De migrantes, gratitudes y guajolotes
Había una vez unos migrantes pobres y hostilizados que huyeron de su país y se hicieron a la mar con rumbo desconocido en busca de una suerte de tierra prometida en donde poder prosperar. Un helado día de otoño llegaron a una rocosa costa en Massachusetts en donde encontraron pavos salvajes y algunos nativos que los miraban con curiosidad. Esa noche los migrantes pobres comieron guajolote con los indígenas y agradecieron a su puritano dios por haberles dejado llegar con bien a ese terruño. La acción de gracias se prolonga hasta nuestros días. Lo demás es historia. En los tres siglos siguientes la tierra prometida fue poblada por millones y millones de migrantes: ingleses, irlandeses, escoceses, holandeses, alemanes, chinos y muchísimos mexicanos que ya vivían ahí antes de que el Tratado de Guadalupe-Hidalgo trazara con sangre la cicatriz del Río Bravo en 1848.
Esta noche los habitantes de esa tierra prometida comerán su guajolote y darán gracias al cielo por los dones recibidos en tan próspero país. También comerán los miles de soldados de la Guardia Nacional y agentes de la Patrulla Fronteriza que hoy resguardan la frontera para que otra horda de migrantes pobres y hostilizados no entre por la fuerza a su tierra prometida. Lo sentimos mucho, pero no hay guajolotito para todos. Cuestión de timing. Los hondureños llegaron tarde a la fiesta. Ya no hay
nativos con cara de incredulidad ni pavos salvajes listos para ser comidos, sino un muro y un chingo de tanquetas preparados para darles una bienvenida de mil amores.
Cuando firmamos nuestra Acta de Independencia de 1821, Honduras Y Guatemala eran parte de México. También lo eran Texas, California, Arizona, Nevada y Nuevo México. Pudimos ser el imperio más grande y poderoso de América pero también pudimos ceder a la tentación secesionista y fragmentarnos en un montón de republiquitas miserables como le pasó a Centroamérica. La historia de lo que pudo haber sido es tan seductora como escalofriante.

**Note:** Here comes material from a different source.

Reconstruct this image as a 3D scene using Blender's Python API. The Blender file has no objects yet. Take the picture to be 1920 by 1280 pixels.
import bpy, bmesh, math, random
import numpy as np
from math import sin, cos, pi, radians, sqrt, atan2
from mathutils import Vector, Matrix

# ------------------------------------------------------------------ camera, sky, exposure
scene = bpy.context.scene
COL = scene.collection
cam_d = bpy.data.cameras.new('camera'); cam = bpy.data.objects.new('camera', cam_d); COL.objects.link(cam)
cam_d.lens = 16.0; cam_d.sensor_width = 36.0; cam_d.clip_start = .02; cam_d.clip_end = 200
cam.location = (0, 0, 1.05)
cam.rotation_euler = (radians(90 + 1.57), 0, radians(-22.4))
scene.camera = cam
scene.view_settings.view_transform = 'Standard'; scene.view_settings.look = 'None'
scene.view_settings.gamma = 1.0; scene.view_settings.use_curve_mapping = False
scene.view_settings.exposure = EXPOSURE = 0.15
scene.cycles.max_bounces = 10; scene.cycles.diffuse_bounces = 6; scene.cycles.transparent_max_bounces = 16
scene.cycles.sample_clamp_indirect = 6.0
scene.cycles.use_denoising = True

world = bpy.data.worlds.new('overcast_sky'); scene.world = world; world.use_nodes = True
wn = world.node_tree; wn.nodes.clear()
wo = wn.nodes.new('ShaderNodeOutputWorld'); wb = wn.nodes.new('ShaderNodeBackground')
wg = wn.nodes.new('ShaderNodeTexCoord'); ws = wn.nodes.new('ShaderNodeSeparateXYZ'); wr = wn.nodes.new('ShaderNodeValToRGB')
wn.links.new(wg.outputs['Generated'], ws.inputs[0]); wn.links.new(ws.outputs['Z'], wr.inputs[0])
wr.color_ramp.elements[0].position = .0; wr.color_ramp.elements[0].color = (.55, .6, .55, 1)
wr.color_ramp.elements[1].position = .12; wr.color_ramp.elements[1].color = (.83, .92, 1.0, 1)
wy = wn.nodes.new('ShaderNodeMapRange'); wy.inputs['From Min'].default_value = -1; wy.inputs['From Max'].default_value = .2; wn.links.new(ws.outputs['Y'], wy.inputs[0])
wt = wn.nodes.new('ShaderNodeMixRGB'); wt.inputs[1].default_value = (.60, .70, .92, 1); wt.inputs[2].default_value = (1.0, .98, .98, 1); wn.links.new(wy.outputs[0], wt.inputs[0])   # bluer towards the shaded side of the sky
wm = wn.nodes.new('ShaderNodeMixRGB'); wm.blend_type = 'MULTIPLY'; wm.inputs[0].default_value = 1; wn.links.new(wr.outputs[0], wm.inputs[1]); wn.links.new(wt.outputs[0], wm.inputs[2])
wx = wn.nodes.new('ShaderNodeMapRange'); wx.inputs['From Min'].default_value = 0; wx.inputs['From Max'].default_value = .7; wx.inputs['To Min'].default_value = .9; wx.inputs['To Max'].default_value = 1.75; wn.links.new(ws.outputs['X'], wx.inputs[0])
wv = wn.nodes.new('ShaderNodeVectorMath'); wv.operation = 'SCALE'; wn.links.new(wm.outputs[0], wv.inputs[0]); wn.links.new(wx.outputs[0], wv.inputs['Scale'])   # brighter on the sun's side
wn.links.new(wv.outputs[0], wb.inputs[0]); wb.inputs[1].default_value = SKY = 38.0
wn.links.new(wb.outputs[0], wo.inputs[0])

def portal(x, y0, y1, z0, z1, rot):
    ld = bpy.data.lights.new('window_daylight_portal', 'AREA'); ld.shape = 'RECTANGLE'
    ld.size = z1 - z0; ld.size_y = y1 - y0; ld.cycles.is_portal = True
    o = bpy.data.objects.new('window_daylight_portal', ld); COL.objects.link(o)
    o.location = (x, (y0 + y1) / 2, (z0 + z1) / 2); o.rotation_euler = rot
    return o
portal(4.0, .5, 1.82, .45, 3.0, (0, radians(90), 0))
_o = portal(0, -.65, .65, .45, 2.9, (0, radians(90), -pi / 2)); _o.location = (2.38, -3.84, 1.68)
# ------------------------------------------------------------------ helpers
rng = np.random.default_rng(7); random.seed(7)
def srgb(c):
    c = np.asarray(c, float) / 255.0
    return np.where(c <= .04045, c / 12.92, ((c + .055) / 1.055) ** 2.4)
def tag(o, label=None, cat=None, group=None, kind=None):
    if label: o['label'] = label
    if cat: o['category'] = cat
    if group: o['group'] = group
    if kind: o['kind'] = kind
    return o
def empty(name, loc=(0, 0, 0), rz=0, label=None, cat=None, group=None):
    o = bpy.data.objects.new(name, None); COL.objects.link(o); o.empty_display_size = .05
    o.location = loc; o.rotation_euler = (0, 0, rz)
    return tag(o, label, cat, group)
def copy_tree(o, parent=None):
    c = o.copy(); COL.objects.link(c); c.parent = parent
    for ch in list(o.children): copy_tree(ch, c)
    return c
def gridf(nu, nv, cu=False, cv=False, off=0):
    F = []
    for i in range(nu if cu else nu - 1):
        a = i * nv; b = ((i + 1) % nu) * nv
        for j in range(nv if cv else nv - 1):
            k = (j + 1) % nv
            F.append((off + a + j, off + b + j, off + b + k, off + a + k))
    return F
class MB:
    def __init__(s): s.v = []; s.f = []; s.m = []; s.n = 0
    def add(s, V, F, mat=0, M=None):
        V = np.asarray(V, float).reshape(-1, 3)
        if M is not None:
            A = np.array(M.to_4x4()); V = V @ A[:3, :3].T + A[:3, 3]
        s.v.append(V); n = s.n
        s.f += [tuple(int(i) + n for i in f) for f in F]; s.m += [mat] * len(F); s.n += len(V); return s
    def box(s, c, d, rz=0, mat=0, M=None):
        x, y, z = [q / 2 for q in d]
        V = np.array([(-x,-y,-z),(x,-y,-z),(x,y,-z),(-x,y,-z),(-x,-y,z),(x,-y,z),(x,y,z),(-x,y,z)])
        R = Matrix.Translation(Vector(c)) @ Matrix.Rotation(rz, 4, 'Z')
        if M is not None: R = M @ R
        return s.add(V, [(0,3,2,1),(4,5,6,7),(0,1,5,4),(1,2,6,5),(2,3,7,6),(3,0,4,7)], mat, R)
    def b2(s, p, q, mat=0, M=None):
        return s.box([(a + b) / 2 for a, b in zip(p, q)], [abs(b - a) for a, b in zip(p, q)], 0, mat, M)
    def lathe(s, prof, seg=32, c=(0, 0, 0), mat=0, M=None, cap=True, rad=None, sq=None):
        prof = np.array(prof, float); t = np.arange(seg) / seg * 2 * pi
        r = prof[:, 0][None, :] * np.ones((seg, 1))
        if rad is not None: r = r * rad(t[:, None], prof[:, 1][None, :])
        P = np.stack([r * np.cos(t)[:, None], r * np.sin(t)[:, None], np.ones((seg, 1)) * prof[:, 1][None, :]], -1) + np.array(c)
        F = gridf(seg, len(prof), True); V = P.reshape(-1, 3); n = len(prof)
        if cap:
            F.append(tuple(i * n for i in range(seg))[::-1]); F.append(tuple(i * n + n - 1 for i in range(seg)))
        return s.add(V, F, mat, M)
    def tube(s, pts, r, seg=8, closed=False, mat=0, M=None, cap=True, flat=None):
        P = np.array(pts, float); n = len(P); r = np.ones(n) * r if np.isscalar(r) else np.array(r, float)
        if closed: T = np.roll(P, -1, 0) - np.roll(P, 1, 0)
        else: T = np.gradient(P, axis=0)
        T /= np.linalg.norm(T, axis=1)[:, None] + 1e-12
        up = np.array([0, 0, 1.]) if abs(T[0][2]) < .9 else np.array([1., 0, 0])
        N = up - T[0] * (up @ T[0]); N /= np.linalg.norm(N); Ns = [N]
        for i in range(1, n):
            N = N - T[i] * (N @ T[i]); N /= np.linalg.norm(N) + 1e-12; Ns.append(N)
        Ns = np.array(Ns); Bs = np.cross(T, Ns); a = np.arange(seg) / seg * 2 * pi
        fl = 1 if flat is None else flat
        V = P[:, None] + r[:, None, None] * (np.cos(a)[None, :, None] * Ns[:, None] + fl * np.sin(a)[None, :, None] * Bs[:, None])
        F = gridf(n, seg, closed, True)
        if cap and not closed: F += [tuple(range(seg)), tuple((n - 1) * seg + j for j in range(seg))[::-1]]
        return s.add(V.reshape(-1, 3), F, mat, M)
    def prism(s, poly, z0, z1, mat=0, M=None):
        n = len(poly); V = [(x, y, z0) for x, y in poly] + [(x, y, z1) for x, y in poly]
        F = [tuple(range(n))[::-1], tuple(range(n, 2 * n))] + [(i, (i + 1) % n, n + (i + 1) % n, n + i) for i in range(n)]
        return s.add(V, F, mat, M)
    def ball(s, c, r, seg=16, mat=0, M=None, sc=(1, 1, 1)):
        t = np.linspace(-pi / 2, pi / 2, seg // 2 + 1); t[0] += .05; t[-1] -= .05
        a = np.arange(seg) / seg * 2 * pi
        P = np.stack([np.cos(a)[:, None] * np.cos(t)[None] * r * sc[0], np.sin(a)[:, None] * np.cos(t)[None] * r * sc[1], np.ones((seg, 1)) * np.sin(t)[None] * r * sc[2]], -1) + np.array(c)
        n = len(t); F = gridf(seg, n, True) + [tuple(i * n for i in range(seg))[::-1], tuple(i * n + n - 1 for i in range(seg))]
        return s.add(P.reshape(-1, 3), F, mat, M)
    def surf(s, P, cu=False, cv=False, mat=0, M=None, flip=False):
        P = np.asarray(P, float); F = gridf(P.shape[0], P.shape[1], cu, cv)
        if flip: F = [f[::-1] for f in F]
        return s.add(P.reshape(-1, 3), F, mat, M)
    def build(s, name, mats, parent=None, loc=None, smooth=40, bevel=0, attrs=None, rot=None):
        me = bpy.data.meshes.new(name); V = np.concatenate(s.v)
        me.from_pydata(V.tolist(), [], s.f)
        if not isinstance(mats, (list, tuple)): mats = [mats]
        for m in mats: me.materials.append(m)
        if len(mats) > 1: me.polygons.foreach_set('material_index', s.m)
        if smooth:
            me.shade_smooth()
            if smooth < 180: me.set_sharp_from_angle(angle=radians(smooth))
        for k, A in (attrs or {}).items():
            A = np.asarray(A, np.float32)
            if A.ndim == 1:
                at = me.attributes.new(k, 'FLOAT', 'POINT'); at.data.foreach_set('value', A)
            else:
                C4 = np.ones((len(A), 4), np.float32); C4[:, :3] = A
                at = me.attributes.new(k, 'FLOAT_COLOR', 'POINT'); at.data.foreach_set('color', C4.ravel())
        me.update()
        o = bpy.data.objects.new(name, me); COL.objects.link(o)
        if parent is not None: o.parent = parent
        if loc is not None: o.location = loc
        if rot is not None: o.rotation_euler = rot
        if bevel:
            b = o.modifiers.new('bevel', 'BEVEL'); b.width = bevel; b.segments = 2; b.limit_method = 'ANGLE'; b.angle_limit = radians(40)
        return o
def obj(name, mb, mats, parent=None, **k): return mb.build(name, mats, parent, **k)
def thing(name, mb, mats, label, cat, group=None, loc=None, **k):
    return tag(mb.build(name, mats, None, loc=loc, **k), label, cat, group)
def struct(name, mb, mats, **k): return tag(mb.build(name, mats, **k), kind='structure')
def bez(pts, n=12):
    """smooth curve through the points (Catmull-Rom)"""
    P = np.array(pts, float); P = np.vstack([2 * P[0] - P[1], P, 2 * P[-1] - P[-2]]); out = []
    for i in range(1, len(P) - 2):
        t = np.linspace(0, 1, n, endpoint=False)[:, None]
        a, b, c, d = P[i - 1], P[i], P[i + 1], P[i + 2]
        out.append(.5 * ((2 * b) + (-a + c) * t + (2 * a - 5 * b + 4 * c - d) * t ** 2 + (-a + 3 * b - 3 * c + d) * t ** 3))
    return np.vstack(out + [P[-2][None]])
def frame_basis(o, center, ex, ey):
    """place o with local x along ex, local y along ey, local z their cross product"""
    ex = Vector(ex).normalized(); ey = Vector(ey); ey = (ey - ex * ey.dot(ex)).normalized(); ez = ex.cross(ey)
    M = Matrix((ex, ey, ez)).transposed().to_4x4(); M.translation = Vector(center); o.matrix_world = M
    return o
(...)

A veces me pregunto cuánto tiempo perdurará el estado nacional como la figura jurídica determinante de la geopolítica mundial. Tal vez cuando el planeta se divida en mortales y amortales, en homo sapiens y cyborgs (Yuval Noah Harari dixit) la división por nacionalidades dejará de importar demasiado. Entonces habrá otro sistema de castas (acaso más tajante, cruel y radical) para dividir a la humanidad. Por ahora lo que nos divide es nuestro pasaporte, como una suerte de marca de la bestia. No será eterno, pero por ahora es lo que hay.
Este conflicto migratorio-diplomático llega en el peor momento posible. Odio el espíritu de esta época, este mórbido zeitgeist que ha derivado en una conferencia de sordos, un monólogo de intolerantes. Trump se regocija, pues las hordas del caos legitiman su discurso de odio y le abren el caminito a la reelección hacia donde marcha en caballo de hacienda. Las autoridades de Baja California hacen lo que mejor se les da: esconder la cabeza como avestruces, fingir que no pasa nada, rezar para que las cosas se resuelvan solas, eructar la peor estupidez posible, gobernar con las patas. Nuestros parodiables nazis tijuanos hacen su ridícula pasarela sin mirarse la puerca cola, mientras los chairos y los políticamente correctos se regodean en su perorata hipócrita y en su pose de mártires, esperando a que su retrógrada tlatoani tabasqueño convoque nuevas consultas (bastaría con que cada chairo hocicón invite a un centroamericano a dormir a su casa para que se solucione el problema). Mientras tanto las armas ya están cargadas y las garitas a un suspiro o a un twit de cerrarse. Así encontré Tijuana a nuestro regreso de Ecuador en este sagrado jueves de gratitud. En fin, vamos sazonando el guajolote. Es tiempo de dar gracias.